Irish banks face SME bad loans risks, warns debt ratings firm

Bad loans, restructured mortgages and hard Brexit all potential pitfalls, Scope Ratings says

The average non-performing loans ratio of small businesses in the Republic  peaked at 30 per cent in 2013, according to Central Bank data.

The average non-performing loans ratio of small businesses in the Republic peaked at 30 per cent in 2013, according to Central Bank data.

 

Irish banks face a fresh spike in bad small business loans and restructured mortgages tipping back into default if there is a hard Brexit or if the economic cycle falls into recession, according to debt ratings firm Scope Ratings.

About 11 per cent of small to medium-sized enterprise loan balances originated by three major Irish banks were non-performing in 2018, and this is likely to grow substantially in a stressed economic climate, Scope Ratings said.

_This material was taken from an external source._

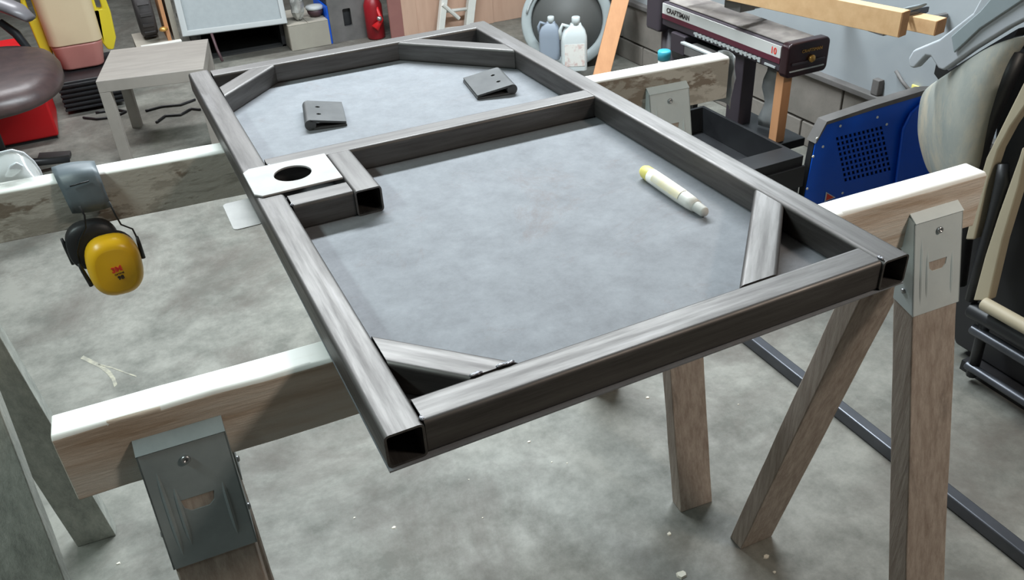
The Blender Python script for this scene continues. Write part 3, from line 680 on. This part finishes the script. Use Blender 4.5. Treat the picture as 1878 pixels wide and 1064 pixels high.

The ratings company said that while Irish banks are sitting on higher capital cushions, measured as common equity Tier 1 capital ratios, than some European counterparts to absorb shock losses, their level of provisioning against expected loan losses is lower and “warrant caution”.

“Since the peak of the crisis in 2013, Irish banks have undergone drastic deleveraging through portfolio sales and, more recently, securitisations, bringing the non-performing exposures ratio down to 4.6 per cent by June 2019,” Scope said.

The average non-performing loans (NPLs) ratio peaked at 30 per cent in 2013, according to Central Bank data.

“These positive trends have been driven by strong economic growth, which has pushed up house prices by a staggering 85 per cent since 2013 and made mortgage portfolios more attractive to credit investors, allowing banks to reduce reserves,” Scope said.

However, the firm said that banks face a “rocky road ahead” on the NPLs front, as economic risks rise and banks face growing political opposition to the sale of their most problematic mortgages.

Permanent TSB and Ulster Bank sold portfolios of owner-occupier loans in the second half of the year. Elsewhere, AIB, which has offloaded billions of euro of commercial loans in recent years, has begun to line up a portfolio of soured home loans, called Project Birch, with a view to launching a sale in the coming months.